I’m going to go out on a limb and say that Nacua, Nico Collins, Justin Jefferson, and Ja’Marr Chase populated the majority of your list, if not all of it. Those also happen to be the top four names on the receiver leaderboard this season when it comes to yards per route run when their quarterback is under pressure.
That tracks, right? When a signal-caller is feeling the heat, he’s going to seek a comfort target, and why would he not go where he is most comfortable?
Kupp’s yards per route when his QB is pressured by season:
- 2021: 2.58 yards
- 2022: 2.05
- 2023: 1.80 (Nacua: 1.64)
- 2024: 0.74 (Nacua: 3.04)
Oh boy. Kupp has been falling down my preliminary 2025 rankings for a month now, and I’m officially worried — for next season. There’s enough meat on the statistical bone to go back to him this week and for as long as your 2024 extends after last Thursday’s airball.
However, write it in the notes section of your phone now: Kupp isn’t likely to be the price of admission next season.
Puka Nacua, WR
Nacua Matata, it means no worries. Puka Nacua entered this season with high expectations after a historic rookie season, and I’ll admit it, I was one of the skeptics. Not that he wasn’t talented, but that he’d have trouble establishing himself as an elite asset alongside of a healthy Cooper Kupp, something that wasn’t the case when he debuted a season ago.
Wrong, wrong, wrong.
As an encore to his massive rookie season, Nacua is averaging 6.1% more PPR points per target this season and has thrown his name in the ring for 1.01 consideration this summer.
Sheesh!
Try this on for size.

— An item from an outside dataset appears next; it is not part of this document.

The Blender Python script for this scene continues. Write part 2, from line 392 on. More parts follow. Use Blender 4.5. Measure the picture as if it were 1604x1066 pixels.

Over his last five games, Nacua has earned 52 targets on 130 routes. In 2023, he ran 571 routes – if you transposed his recent target per route number over that full season total, we’d be looking at 228.4 targets; if you assign his career catch rate to that figure, a record-breaking 156 receptions.
That’s just a creative way to get to the point you’re already well aware of – this dude is a difference-maker of the highest order. The dead Jets gave up over 20 PPR points to both Tyreek Hill and Jaylen Waddle the last time they faced a reliable pocket passer.
To say they don’t have an answer for Nacua would be an understatement. Look for your WR1 to clear 95 receiving yards or score for a seventh straight game and give you every chance imaginable to advance in your playoff bracket.
Demarcus Robinson, WR
We were monitoring a shoulder injury for Demarcus Robinson early last week (DNP on Monday and Tuesday), but he ultimately suited up against the 49ers and filled his traditional role (Week 15: 78.6% snap share, 2024: 81.6%).
Having Robinson at close to full strength is nice, but it doesn’t matter. The Rams have won three straight games, and during that run, the Puka Nacua/Cooper Kupp tandem has vacuumed in 59.5% of the team’s targets; a crazy rate when you consider that there is a Kupp zero-catch effort in that sample.
Robinson had moments as a reasonable WR handcuff of sorts this season. But with both stars ahead of him currently healthy, there’s no reason to hold. This is a receiver who has played for three franchises over the past four years and could well again be on the move this summer.
Barring a featured role, Robinson won’t be a top-50 receiver for me next season.